Could you output each line of the data that follows exactly?

## Start

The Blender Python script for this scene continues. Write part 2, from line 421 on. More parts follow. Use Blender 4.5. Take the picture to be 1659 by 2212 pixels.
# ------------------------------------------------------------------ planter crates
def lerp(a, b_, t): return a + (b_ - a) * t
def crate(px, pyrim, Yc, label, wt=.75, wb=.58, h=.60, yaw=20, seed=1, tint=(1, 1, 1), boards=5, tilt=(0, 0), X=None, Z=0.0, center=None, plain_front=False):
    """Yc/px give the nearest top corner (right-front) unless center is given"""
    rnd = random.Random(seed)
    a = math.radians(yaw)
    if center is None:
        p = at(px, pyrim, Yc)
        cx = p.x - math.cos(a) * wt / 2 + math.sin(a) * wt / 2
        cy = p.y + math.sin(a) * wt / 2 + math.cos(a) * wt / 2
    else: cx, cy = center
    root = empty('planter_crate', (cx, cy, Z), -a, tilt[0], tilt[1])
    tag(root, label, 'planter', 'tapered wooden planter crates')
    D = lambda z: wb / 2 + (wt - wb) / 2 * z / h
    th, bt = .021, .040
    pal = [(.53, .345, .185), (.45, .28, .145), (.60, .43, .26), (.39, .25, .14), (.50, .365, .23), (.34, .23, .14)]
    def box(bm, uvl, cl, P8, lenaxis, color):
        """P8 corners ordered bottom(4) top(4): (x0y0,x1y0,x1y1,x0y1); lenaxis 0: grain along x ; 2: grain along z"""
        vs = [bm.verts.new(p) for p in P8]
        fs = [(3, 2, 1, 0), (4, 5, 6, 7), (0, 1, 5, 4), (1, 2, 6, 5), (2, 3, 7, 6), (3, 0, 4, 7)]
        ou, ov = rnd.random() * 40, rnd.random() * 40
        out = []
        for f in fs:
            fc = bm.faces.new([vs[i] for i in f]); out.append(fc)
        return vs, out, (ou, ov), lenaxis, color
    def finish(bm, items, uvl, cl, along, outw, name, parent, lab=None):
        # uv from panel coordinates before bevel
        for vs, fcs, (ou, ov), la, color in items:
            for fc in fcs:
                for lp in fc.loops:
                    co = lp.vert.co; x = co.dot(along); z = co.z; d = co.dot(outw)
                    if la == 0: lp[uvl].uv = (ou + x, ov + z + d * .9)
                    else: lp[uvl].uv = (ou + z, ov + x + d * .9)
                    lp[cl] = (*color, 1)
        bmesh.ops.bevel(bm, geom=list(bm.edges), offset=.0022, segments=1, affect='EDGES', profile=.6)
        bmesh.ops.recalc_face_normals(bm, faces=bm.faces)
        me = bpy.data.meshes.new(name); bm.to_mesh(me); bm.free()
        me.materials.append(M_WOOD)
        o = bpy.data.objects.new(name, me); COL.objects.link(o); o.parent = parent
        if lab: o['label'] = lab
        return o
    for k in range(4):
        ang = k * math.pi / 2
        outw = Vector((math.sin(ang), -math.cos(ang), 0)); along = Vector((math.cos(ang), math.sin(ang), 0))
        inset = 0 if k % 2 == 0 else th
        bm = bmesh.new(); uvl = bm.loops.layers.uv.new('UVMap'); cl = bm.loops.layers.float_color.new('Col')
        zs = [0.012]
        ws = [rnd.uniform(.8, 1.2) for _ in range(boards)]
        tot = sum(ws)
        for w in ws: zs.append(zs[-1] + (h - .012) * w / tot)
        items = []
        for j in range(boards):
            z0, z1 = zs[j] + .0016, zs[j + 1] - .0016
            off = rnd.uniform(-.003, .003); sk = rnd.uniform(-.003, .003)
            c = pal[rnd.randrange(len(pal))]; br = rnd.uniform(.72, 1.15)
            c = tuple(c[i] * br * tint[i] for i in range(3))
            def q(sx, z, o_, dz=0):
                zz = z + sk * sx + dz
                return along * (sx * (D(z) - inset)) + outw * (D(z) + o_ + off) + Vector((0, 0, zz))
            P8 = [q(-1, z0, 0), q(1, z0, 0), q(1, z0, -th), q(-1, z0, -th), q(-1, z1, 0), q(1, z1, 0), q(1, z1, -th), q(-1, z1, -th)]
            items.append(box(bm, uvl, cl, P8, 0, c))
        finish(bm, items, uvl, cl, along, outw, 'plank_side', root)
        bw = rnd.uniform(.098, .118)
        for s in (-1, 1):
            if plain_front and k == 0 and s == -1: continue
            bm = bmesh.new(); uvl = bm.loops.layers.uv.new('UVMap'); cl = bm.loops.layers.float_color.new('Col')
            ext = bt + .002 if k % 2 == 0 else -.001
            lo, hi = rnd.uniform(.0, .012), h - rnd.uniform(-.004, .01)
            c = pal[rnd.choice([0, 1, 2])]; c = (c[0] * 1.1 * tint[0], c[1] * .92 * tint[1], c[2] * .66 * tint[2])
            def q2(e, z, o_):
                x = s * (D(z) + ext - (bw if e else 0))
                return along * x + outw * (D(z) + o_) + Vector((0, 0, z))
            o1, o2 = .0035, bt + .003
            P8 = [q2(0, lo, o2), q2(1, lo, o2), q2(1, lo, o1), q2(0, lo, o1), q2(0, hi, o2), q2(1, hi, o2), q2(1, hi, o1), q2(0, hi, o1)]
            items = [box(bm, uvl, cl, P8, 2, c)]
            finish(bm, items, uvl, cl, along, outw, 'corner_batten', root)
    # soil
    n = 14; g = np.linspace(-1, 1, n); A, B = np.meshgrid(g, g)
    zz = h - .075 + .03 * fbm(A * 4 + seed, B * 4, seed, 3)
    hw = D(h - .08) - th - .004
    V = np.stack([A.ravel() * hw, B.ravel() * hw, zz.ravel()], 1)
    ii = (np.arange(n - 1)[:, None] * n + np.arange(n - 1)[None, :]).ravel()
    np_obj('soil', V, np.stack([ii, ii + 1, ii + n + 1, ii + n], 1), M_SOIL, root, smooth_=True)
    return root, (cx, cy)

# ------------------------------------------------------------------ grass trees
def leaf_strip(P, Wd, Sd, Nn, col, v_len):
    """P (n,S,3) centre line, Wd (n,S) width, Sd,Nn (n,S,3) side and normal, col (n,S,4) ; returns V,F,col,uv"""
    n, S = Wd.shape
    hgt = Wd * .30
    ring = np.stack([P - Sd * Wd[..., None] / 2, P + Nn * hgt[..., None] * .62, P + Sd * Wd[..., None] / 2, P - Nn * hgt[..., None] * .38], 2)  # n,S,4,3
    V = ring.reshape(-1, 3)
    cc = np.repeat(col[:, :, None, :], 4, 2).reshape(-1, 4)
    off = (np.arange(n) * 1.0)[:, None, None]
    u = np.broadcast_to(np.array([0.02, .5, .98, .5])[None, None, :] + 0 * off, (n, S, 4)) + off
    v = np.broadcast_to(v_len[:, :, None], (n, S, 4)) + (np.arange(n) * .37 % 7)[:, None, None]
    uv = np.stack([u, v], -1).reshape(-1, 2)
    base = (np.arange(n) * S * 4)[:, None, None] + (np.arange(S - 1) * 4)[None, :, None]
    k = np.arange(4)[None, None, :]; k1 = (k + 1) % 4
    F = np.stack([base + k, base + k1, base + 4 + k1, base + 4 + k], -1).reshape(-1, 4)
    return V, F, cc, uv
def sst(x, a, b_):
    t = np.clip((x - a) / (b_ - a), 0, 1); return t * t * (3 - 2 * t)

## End

▸ **Worked answer**
The Blender Python script for this scene continues. Write part 2, from line 421 on. More parts follow. Use Blender 4.5. Take the picture to be 1659 by 2212 pixels.
# ------------------------------------------------------------------ planter crates
def lerp(a, b_, t): return a + (b_ - a) * t
def crate(px, pyrim, Yc, label, wt=.75, wb=.58, h=.60, yaw=20, seed=1, tint=(1, 1, 1), boards=5, tilt=(0, 0), X=None, Z=0.0, center=None, plain_front=False):
    """Yc/px give the nearest top corner (right-front) unless center is given"""
    rnd = random.Random(seed)
    a = math.radians(yaw)
    if center is None:
        p = at(px, pyrim, Yc)
        cx = p.x - math.cos(a) * wt / 2 + math.sin(a) * wt / 2
        cy = p.y + math.sin(a) * wt / 2 + math.cos(a) * wt / 2
    else: cx, cy = center
    root = empty('planter_crate', (cx, cy, Z), -a, tilt[0], tilt[1])
    tag(root, label, 'planter', 'tapered wooden planter crates')
    D = lambda z: wb / 2 + (wt - wb) / 2 * z / h
    th, bt = .021, .040
    pal = [(.53, .345, .185), (.45, .28, .145), (.60, .43, .26), (.39, .25, .14), (.50, .365, .23), (.34, .23, .14)]
    def box(bm, uvl, cl, P8, lenaxis, color):
        """P8 corners ordered bottom(4) top(4): (x0y0,x1y0,x1y1,x0y1); lenaxis 0: grain along x ; 2: grain along z"""
        vs = [bm.verts.new(p) for p in P8]
        fs = [(3, 2, 1, 0), (4, 5, 6, 7), (0, 1, 5, 4), (1, 2, 6, 5), (2, 3, 7, 6), (3, 0, 4, 7)]
        ou, ov = rnd.random() * 40, rnd.random() * 40
        out = []
        for f in fs:
            fc = bm.faces.new([vs[i] for i in f]); out.append(fc)
        return vs, out, (ou, ov), lenaxis, color
    def finish(bm, items, uvl, cl, along, outw, name, parent, lab=None):
        # uv from panel coordinates before bevel
        for vs, fcs, (ou, ov), la, color in items:
            for fc in fcs:
                for lp in fc.loops:
                    co = lp.vert.co; x = co.dot(along); z = co.z; d = co.dot(outw)
                    if la == 0: lp[uvl].uv = (ou + x, ov + z + d * .9)
                    else: lp[uvl].uv = (ou + z, ov + x + d * .9)
                    lp[cl] = (*color, 1)
        bmesh.ops.bevel(bm, geom=list(bm.edges), offset=.0022, segments=1, affect='EDGES', profile=.6)
        bmesh.ops.recalc_face_normals(bm, faces=bm.faces)
        me = bpy.data.meshes.new(name); bm.to_mesh(me); bm.free()
        me.materials.append(M_WOOD)
        o = bpy.data.objects.new(name, me); COL.objects.link(o); o.parent = parent
        if lab: o['label'] = lab
        return o
    for k in range(4):
        ang = k * math.pi / 2
        outw = Vector((math.sin(ang), -math.cos(ang), 0)); along = Vector((math.cos(ang), math.sin(ang), 0))
        inset = 0 if k % 2 == 0 else th
        bm = bmesh.new(); uvl = bm.loops.layers.uv.new('UVMap'); cl = bm.loops.layers.float_color.new('Col')
        zs = [0.012]
        ws = [rnd.uniform(.8, 1.2) for _ in range(boards)]
        tot = sum(ws)
        for w in ws: zs.append(zs[-1] + (h - .012) * w / tot)
        items = []
        for j in range(boards):
            z0, z1 = zs[j] + .0016, zs[j + 1] - .0016
            off = rnd.uniform(-.003, .003); sk = rnd.uniform(-.003, .003)
            c = pal[rnd.randrange(len(pal))]; br = rnd.uniform(.72, 1.15)
            c = tuple(c[i] * br * tint[i] for i in range(3))
            def q(sx, z, o_, dz=0):
                zz = z + sk * sx + dz
                return along * (sx * (D(z) - inset)) + outw * (D(z) + o_ + off) + Vector((0, 0, zz))
            P8 = [q(-1, z0, 0), q(1, z0, 0), q(1, z0, -th), q(-1, z0, -th), q(-1, z1, 0), q(1, z1, 0), q(1, z1, -th), q(-1, z1, -th)]
            items.append(box(bm, uvl, cl, P8, 0, c))
        finish(bm, items, uvl, cl, along, outw, 'plank_side', root)
        bw = rnd.uniform(.098, .118)
        for s in (-1, 1):
            if plain_front and k == 0 and s == -1: continue
            bm = bmesh.new(); uvl = bm.loops.layers.uv.new('UVMap'); cl = bm.loops.layers.float_color.new('Col')
            ext = bt + .002 if k % 2 == 0 else -.001
            lo, hi = rnd.uniform(.0, .012), h - rnd.uniform(-.004, .01)
            c = pal[rnd.choice([0, 1, 2])]; c = (c[0] * 1.1 * tint[0], c[1] * .92 * tint[1], c[2] * .66 * tint[2])
            def q2(e, z, o_):
                x = s * (D(z) + ext - (bw if e else 0))
                return along * x + outw * (D(z) + o_) + Vector((0, 0, z))
            o1, o2 = .0035, bt + .003
            P8 = [q2(0, lo, o2), q2(1, lo, o2), q2(1, lo, o1), q2(0, lo, o1), q2(0, hi, o2), q2(1, hi, o2), q2(1, hi, o1), q2(0, hi, o1)]
            items = [box(bm, uvl, cl, P8, 2, c)]
            finish(bm, items, uvl, cl, along, outw, 'corner_batten', root)
    # soil
    n = 14; g = np.linspace(-1, 1, n); A, B = np.meshgrid(g, g)
    zz = h - .075 + .03 * fbm(A * 4 + seed, B * 4, seed, 3)
    hw = D(h - .08) - th - .004
    V = np.stack([A.ravel() * hw, B.ravel() * hw, zz.ravel()], 1)
    ii = (np.arange(n - 1)[:, None] * n + np.arange(n - 1)[None, :]).ravel()
    np_obj('soil', V, np.stack([ii, ii + 1, ii + n + 1, ii + n], 1), M_SOIL, root, smooth_=True)
    return root, (cx, cy)

# ------------------------------------------------------------------ grass trees
def leaf_strip(P, Wd, Sd, Nn, col, v_len):
    """P (n,S,3) centre line, Wd (n,S) width, Sd,Nn (n,S,3) side and normal, col (n,S,4) ; returns V,F,col,uv"""
    n, S = Wd.shape
    hgt = Wd * .30
    ring = np.stack([P - Sd * Wd[..., None] / 2, P + Nn * hgt[..., None] * .62, P + Sd * Wd[..., None] / 2, P - Nn * hgt[..., None] * .38], 2)  # n,S,4,3
    V = ring.reshape(-1, 3)
    cc = np.repeat(col[:, :, None, :], 4, 2).reshape(-1, 4)
    off = (np.arange(n) * 1.0)[:, None, None]
    u = np.broadcast_to(np.array([0.02, .5, .98, .5])[None, None, :] + 0 * off, (n, S, 4)) + off
    v = np.broadcast_to(v_len[:, :, None], (n, S, 4)) + (np.arange(n) * .37 % 7)[:, None, None]
    uv = np.stack([u, v], -1).reshape(-1, 2)
    base = (np.arange(n) * S * 4)[:, None, None] + (np.arange(S - 1) * 4)[None, :, None]
    k = np.arange(4)[None, None, :]; k1 = (k + 1) % 4
    F = np.stack([base + k, base + k1, base + 4 + k1, base + 4 + k], -1).reshape(-1, 4)
    return V, F, cc, uv
def sst(x, a, b_):
    t = np.clip((x - a) / (b_ - a), 0, 1); return t * t * (3 - 2 * t)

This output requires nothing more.